#### SET EXERCISE
Each line of the material must be returned exactly.

#### AVAILABLE DATA
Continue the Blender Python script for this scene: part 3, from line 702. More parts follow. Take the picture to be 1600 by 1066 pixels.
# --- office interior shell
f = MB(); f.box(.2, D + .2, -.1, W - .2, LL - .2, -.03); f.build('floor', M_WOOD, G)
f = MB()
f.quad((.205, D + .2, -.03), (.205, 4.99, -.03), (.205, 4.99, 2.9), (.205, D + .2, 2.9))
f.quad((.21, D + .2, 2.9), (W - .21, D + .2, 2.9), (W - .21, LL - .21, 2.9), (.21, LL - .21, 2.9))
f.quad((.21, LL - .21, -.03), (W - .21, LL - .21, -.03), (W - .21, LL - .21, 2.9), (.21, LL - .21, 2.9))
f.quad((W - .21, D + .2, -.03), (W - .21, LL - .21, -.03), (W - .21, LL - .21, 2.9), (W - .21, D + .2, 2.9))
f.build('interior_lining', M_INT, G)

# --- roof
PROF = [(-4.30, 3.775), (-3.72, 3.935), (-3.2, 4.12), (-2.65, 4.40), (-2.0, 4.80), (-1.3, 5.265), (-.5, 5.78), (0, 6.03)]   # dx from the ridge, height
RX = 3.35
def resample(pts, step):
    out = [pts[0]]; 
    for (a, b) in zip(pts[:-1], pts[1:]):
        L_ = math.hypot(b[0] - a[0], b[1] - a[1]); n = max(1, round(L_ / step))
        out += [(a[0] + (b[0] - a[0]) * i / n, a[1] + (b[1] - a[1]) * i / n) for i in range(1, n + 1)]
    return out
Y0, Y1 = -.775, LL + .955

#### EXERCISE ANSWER
Continue the Blender Python script for this scene: part 3, from line 702. More parts follow. Take the picture to be 1600 by 1066 pixels.
# --- office interior shell
f = MB(); f.box(.2, D + .2, -.1, W - .2, LL - .2, -.03); f.build('floor', M_WOOD, G)
f = MB()
f.quad((.205, D + .2, -.03), (.205, 4.99, -.03), (.205, 4.99, 2.9), (.205, D + .2, 2.9))
f.quad((.21, D + .2, 2.9), (W - .21, D + .2, 2.9), (W - .21, LL - .21, 2.9), (.21, LL - .21, 2.9))
f.quad((.21, LL - .21, -.03), (W - .21, LL - .21, -.03), (W - .21, LL - .21, 2.9), (.21, LL - .21, 2.9))
f.quad((W - .21, D + .2, -.03), (W - .21, LL - .21, -.03), (W - .21, LL - .21, 2.9), (W - .21, D + .2, 2.9))
f.build('interior_lining', M_INT, G)

# --- roof
PROF = [(-4.30, 3.775), (-3.72, 3.935), (-3.2, 4.12), (-2.65, 4.40), (-2.0, 4.80), (-1.3, 5.265), (-.5, 5.78), (0, 6.03)]   # dx from the ridge, height
RX = 3.35
def resample(pts, step):
    out = [pts[0]]; 
    for (a, b) in zip(pts[:-1], pts[1:]):
        L_ = math.hypot(b[0] - a[0], b[1] - a[1]); n = max(1, round(L_ / step))
        out += [(a[0] + (b[0] - a[0]) * i / n, a[1] + (b[1] - a[1]) * i / n) for i in range(1, n + 1)]
    return out
Y0, Y1 = -.775, LL + .955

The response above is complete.